# TO BE DONE
Read through the records below and copy each line that uses the word "pixels".
═══ RECORDS SUPPLIED ═══
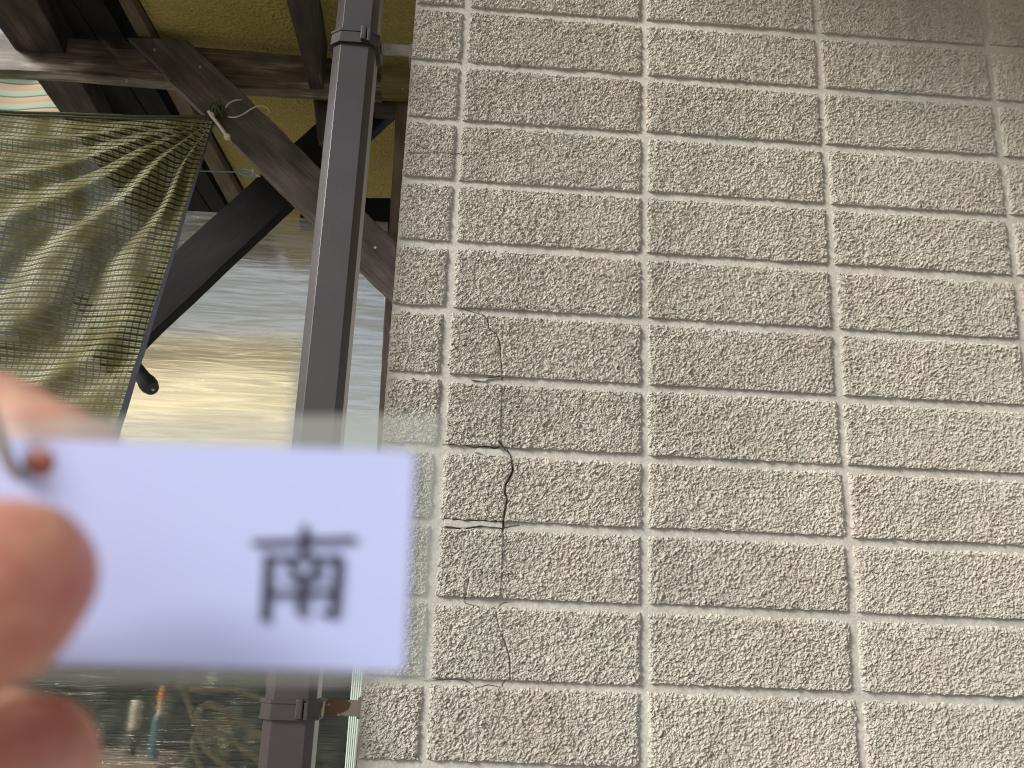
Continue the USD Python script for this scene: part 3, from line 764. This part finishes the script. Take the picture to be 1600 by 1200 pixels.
═══
═══ RECORDS SUPPLIED ═══
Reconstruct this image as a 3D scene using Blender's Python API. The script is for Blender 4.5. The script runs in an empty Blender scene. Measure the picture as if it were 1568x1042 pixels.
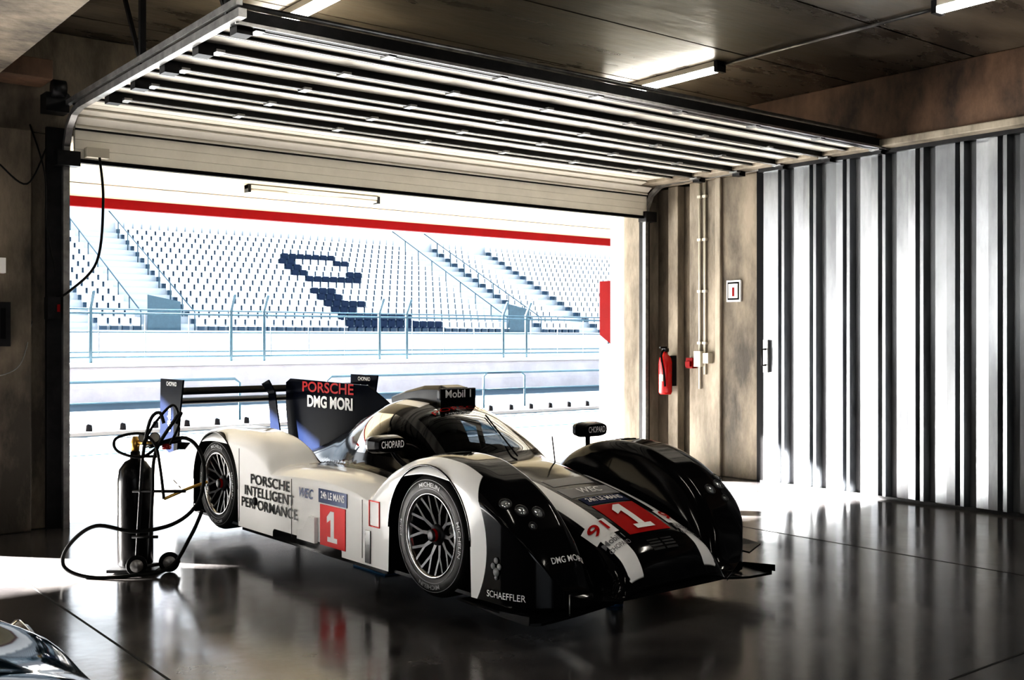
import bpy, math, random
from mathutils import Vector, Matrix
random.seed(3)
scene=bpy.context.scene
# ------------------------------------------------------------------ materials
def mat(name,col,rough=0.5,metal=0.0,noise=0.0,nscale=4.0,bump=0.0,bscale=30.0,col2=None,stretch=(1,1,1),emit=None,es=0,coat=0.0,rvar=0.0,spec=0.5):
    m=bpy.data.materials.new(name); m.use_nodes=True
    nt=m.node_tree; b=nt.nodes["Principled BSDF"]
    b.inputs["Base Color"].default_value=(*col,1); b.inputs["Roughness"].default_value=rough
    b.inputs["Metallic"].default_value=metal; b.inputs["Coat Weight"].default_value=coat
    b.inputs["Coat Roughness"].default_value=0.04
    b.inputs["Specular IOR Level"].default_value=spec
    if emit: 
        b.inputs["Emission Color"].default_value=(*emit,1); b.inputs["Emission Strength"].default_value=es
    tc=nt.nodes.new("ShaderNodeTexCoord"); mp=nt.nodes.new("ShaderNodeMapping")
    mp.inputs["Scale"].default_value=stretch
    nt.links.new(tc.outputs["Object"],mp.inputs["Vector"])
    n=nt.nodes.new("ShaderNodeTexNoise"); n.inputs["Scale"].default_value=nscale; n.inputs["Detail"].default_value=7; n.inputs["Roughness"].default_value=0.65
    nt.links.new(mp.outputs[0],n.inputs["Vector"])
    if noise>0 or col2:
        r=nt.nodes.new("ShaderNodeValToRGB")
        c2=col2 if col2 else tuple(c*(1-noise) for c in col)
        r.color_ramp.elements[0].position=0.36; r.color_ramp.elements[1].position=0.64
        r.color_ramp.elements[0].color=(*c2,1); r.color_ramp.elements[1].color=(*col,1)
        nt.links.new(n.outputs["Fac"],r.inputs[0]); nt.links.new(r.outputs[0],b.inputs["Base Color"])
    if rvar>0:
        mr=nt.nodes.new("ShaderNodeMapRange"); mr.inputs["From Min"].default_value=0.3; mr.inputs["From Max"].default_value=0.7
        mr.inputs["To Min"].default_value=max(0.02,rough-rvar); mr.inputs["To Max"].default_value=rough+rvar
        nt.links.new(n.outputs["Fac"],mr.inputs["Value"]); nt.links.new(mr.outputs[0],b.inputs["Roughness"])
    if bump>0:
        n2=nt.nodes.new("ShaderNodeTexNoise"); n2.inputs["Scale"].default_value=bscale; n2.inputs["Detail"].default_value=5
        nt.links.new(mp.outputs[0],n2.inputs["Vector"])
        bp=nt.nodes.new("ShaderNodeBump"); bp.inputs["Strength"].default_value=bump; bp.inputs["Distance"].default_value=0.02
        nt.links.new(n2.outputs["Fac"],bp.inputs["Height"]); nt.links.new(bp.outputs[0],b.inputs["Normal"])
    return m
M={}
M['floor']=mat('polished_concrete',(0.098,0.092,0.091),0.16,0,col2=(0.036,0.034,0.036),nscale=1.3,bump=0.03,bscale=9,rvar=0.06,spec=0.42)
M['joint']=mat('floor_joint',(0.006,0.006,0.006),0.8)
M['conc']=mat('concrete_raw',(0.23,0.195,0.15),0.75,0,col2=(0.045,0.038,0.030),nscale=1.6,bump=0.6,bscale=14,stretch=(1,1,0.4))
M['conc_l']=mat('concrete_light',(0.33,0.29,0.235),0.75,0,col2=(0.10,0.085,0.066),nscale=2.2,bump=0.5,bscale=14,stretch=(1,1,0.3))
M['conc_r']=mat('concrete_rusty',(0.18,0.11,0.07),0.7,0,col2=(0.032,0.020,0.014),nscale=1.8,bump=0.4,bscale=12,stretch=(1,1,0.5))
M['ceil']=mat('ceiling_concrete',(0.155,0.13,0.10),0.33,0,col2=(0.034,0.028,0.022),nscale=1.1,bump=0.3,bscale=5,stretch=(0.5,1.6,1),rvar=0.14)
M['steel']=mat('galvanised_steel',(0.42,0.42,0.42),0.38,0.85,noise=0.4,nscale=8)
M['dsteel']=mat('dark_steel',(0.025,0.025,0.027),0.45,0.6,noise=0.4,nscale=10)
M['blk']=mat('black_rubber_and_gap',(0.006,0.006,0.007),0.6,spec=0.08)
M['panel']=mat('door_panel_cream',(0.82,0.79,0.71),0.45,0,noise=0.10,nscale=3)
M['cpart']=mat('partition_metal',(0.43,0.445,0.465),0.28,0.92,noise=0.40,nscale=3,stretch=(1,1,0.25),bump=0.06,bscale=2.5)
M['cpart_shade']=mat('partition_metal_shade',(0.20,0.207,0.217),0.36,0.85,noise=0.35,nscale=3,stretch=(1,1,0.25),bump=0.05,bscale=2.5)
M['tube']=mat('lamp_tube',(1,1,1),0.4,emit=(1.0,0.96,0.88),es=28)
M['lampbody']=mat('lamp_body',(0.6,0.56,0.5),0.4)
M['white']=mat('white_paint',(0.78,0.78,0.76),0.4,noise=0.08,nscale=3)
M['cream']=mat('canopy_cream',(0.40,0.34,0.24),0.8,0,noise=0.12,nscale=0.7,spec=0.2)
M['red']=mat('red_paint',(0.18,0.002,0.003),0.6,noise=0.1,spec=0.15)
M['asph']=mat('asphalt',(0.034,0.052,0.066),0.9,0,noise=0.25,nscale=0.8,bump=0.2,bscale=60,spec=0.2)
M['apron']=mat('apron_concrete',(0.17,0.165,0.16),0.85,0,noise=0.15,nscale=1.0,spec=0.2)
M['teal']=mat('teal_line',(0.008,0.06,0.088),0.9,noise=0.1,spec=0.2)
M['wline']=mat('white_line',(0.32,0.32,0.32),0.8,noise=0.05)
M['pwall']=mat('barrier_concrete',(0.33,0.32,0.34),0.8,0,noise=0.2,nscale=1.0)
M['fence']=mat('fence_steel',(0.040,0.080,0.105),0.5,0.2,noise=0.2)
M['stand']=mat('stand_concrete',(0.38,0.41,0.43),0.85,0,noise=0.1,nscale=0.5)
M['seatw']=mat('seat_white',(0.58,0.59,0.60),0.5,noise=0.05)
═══
═══ RECORDS SUPPLIED ═══
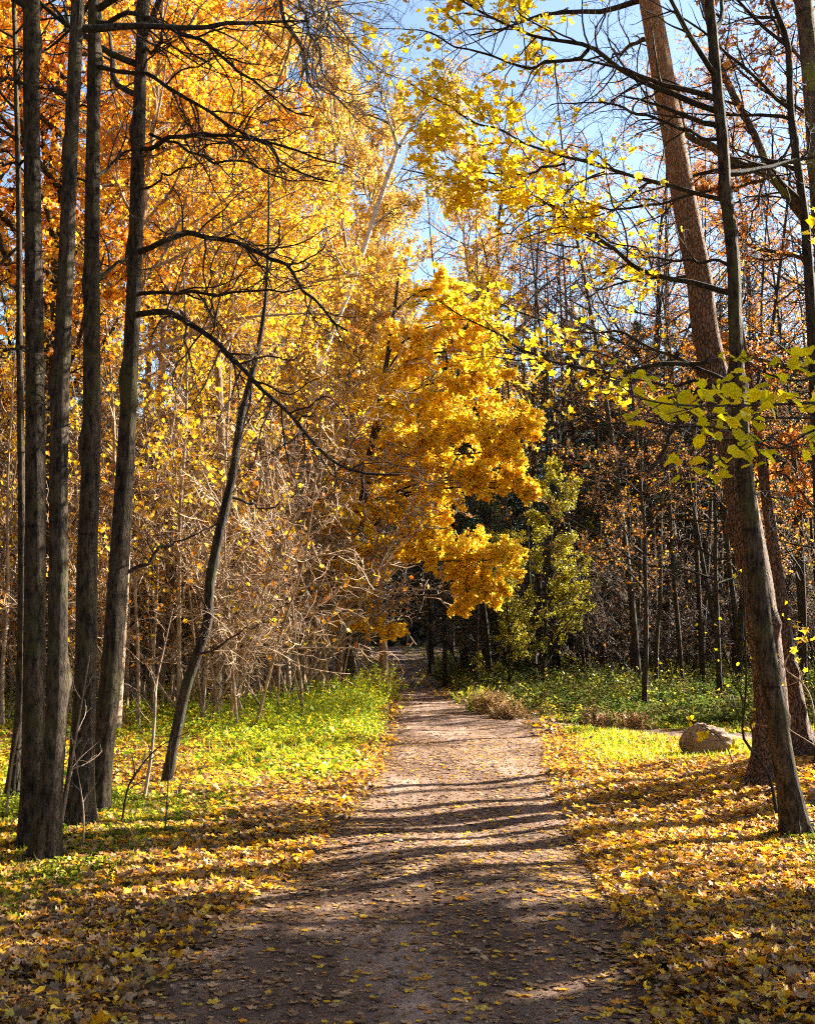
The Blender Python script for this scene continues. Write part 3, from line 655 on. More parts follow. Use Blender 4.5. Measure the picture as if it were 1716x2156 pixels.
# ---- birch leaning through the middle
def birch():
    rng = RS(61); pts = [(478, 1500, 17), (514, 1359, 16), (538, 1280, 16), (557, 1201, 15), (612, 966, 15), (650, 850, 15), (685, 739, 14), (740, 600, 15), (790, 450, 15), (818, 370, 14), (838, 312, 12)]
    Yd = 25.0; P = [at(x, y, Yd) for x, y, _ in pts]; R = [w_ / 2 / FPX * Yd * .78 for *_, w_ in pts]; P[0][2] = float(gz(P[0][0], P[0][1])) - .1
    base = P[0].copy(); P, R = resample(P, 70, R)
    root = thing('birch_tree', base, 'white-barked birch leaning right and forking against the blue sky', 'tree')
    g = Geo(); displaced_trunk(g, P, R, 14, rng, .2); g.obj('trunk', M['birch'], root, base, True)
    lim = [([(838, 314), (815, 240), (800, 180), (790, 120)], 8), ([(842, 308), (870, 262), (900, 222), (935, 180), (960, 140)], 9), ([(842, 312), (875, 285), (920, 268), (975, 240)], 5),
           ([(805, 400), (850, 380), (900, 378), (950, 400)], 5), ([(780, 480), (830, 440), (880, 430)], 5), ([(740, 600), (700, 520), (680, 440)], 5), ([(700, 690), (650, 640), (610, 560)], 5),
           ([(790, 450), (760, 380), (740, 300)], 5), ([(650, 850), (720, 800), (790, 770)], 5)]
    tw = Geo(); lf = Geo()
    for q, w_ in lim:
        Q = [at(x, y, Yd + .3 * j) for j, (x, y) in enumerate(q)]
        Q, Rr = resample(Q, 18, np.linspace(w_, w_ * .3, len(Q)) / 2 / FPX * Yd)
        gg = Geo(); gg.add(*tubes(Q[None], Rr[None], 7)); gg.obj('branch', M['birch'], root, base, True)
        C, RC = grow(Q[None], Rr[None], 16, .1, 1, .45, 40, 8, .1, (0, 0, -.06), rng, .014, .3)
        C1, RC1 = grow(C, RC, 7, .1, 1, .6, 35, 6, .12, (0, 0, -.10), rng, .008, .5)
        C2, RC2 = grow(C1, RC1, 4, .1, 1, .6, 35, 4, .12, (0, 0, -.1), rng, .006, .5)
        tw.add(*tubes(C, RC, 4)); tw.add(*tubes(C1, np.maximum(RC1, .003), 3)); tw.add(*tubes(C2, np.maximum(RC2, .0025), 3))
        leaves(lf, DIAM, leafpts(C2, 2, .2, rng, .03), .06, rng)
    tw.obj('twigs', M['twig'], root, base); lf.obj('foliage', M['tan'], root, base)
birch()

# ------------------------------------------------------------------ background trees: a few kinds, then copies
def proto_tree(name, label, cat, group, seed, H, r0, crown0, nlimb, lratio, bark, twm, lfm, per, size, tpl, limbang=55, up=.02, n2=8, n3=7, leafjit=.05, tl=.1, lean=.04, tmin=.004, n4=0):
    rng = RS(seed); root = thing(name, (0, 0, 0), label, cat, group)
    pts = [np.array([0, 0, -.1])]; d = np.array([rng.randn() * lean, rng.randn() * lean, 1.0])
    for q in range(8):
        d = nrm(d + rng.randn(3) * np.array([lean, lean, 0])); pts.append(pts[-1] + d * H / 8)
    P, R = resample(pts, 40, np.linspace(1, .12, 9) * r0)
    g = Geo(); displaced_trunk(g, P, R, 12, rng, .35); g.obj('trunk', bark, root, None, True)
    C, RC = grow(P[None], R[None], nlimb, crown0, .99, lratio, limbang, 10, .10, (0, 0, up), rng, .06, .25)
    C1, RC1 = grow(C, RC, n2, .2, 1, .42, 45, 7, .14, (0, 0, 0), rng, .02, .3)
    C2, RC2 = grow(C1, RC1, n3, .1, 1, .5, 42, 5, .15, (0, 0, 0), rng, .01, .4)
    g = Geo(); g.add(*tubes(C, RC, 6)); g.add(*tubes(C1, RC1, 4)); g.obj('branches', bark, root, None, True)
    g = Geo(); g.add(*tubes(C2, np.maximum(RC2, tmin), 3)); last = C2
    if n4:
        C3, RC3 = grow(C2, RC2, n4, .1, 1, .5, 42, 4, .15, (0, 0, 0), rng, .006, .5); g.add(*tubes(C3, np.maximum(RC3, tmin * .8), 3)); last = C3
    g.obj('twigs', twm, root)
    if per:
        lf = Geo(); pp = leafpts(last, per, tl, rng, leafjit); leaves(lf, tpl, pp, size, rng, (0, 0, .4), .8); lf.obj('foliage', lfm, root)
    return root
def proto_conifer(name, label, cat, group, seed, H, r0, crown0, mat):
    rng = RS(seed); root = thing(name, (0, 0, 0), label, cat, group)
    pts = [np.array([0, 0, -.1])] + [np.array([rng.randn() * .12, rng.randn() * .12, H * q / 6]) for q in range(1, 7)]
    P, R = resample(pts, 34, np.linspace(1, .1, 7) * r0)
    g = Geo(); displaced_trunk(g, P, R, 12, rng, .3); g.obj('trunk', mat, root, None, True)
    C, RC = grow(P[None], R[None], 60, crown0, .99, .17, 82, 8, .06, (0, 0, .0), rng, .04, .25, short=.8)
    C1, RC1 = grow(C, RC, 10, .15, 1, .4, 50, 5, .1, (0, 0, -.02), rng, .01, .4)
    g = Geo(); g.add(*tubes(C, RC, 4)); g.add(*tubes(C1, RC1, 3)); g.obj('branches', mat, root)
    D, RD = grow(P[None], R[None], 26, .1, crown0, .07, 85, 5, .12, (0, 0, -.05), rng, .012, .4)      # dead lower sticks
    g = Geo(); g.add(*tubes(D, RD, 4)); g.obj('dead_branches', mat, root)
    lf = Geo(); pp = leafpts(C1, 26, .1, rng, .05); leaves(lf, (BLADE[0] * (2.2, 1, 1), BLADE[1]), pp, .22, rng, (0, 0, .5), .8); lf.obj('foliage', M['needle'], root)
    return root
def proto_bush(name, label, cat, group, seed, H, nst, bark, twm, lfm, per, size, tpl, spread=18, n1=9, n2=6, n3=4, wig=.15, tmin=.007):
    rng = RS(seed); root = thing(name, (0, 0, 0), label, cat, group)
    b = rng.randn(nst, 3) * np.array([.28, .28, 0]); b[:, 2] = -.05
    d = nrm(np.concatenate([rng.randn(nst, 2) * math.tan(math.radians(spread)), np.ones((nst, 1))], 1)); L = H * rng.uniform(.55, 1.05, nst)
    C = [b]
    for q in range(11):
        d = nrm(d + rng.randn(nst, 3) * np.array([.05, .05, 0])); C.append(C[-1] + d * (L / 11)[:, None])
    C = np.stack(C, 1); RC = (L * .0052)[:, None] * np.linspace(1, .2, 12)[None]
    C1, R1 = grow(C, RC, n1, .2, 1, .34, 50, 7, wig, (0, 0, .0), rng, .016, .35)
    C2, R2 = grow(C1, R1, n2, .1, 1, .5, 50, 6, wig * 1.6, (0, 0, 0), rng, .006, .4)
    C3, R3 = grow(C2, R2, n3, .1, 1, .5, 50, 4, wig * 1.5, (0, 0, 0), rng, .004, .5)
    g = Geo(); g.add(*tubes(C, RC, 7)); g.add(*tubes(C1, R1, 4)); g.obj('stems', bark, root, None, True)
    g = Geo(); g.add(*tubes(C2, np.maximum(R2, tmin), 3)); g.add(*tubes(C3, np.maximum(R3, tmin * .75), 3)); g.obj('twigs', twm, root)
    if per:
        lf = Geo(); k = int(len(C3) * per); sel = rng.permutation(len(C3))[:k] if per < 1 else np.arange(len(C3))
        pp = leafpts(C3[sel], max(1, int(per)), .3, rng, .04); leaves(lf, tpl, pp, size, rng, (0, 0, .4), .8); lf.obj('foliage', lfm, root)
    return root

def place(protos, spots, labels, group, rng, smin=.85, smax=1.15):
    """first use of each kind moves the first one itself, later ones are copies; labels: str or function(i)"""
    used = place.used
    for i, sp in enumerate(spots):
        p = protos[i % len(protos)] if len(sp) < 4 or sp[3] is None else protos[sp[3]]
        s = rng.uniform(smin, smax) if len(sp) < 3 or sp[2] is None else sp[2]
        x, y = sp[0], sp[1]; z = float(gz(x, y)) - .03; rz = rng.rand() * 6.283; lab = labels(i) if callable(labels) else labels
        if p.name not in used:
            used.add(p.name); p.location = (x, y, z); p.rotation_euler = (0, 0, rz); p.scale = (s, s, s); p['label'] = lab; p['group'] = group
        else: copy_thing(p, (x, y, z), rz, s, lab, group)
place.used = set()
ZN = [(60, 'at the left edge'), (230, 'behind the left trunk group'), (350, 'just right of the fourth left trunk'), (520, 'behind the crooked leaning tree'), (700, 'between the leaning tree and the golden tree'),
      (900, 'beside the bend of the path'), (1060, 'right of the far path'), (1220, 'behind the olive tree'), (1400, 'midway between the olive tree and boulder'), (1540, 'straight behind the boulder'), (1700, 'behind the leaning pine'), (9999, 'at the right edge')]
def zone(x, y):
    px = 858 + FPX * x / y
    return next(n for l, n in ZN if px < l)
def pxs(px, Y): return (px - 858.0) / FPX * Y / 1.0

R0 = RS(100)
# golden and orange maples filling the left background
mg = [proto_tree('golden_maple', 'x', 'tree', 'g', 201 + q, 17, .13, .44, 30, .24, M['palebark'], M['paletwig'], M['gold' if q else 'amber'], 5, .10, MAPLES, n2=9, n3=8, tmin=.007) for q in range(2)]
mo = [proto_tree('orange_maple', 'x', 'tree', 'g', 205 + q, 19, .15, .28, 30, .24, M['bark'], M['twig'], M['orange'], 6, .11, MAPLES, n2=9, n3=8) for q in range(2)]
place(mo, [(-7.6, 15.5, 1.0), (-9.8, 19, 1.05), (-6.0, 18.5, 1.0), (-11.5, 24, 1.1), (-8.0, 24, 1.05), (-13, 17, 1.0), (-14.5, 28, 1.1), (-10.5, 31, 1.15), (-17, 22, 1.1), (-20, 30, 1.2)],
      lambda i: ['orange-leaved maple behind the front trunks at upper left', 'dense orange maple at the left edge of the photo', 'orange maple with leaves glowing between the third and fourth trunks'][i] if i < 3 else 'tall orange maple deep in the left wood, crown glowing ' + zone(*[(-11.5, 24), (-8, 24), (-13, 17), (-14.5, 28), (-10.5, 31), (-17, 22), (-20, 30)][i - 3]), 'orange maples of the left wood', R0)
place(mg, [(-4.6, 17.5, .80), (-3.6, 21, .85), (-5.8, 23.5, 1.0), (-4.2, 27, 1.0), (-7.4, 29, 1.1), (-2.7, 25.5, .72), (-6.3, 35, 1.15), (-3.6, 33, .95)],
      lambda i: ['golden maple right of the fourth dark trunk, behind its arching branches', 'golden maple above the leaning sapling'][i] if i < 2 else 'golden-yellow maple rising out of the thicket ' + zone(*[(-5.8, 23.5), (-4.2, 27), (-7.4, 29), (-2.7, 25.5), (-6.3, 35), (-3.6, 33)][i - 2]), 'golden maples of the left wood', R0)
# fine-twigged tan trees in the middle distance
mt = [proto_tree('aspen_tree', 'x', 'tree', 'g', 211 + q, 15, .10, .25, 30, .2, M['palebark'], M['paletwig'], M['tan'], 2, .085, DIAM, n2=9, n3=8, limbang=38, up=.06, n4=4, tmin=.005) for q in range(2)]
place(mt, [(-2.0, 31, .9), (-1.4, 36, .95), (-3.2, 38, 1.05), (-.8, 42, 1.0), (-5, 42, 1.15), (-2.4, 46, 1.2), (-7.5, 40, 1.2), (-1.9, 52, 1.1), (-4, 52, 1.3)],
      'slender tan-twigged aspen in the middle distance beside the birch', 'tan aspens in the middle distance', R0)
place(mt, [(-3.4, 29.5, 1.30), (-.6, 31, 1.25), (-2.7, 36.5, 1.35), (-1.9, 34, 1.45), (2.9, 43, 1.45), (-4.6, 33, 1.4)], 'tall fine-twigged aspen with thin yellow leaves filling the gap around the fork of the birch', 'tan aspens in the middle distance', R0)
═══
# OUTPUT BELOW
Continue the USD Python script for this scene: part 3, from line 764. This part finishes the script. Take the picture to be 1600 by 1200 pixels.
Reconstruct this image as a 3D scene using Blender's Python API. The script is for Blender 4.5. The script runs in an empty Blender scene. Measure the picture as if it were 1568x1042 pixels.
The Blender Python script for this scene continues. Write part 3, from line 655 on. More parts follow. Use Blender 4.5. Measure the picture as if it were 1716x2156 pixels.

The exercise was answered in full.